Is sports culture normalizing umpire abuse?
Take this Ron Darling transcript and identify the defense mechanism: “It’s a joke…Who cares if you take any kind of jawing…There’s no reason that, as a young umpire, you can’t take a little bit from the bench. That’s how it goes, man up.”

On the field, the young umpire Ben May had warned Mets Manager Terry Collins and, in response, Collins’ argument grew louder and more unsportsmanlike. Rules 9.01(d) and 9.02(a) all but mandated the subsequent ejection: “No player, manager, coach or substitute shall object to any such judgment decisions.” Especially balls and strikes. Especially when the argument is prolonged.

Answer: Displacement. Darling's ire is at "the bench," not at the umpire for enforcing a rule.

Or nearly every ejection for arguing a Replay Review decision. At a young age when we all adopt an ego-centric view of the world with great fear of abandonment, children will often act out and act up just to draw attention, for with limited experience, the child’s paradigm holds that any attention is good attention for it means, “I am not being abandoned.”

2014-EJ-111: Gibbons argues a replay decision.
So too does a manager regress (another defense mechanism), throwing a tantrum after a call that doesn’t go his team’s way.
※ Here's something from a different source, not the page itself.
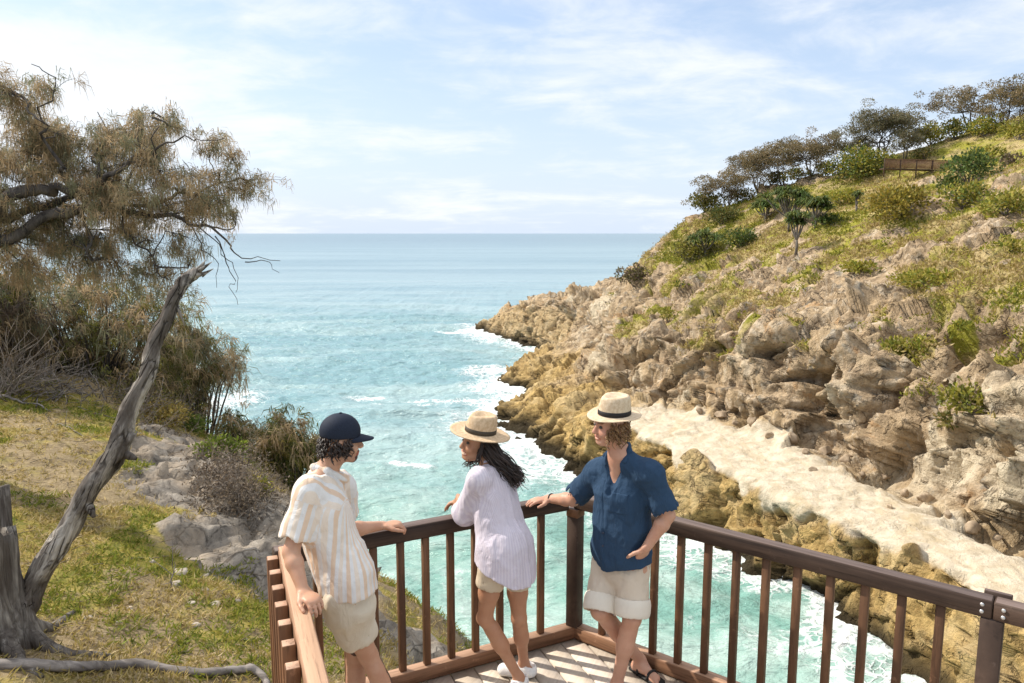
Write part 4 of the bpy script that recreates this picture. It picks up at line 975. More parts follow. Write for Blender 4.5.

Furthermore, it shows his team that he isn’t abandoning them (though by being exiled to the locker room, he is technically doing just that…it’s just the scapegoated umpire’s fault that he can’t be on the bench, not his).

So when Yunel Escobar made a spectacle of himself after being ejected arguing Bill Welke’s strike one call, he spiked his helmet and threw his bat, yelling repeatedly to draw attention to himself and the perceived transgressions of the umpire, lest anyone question why Escobar didn’t (a) swing at the first pitch or (b) stick around for strikes two and three. (Regression)

For after all, it is never our own fault; it’s always some other person or class of people. Blame the umpire!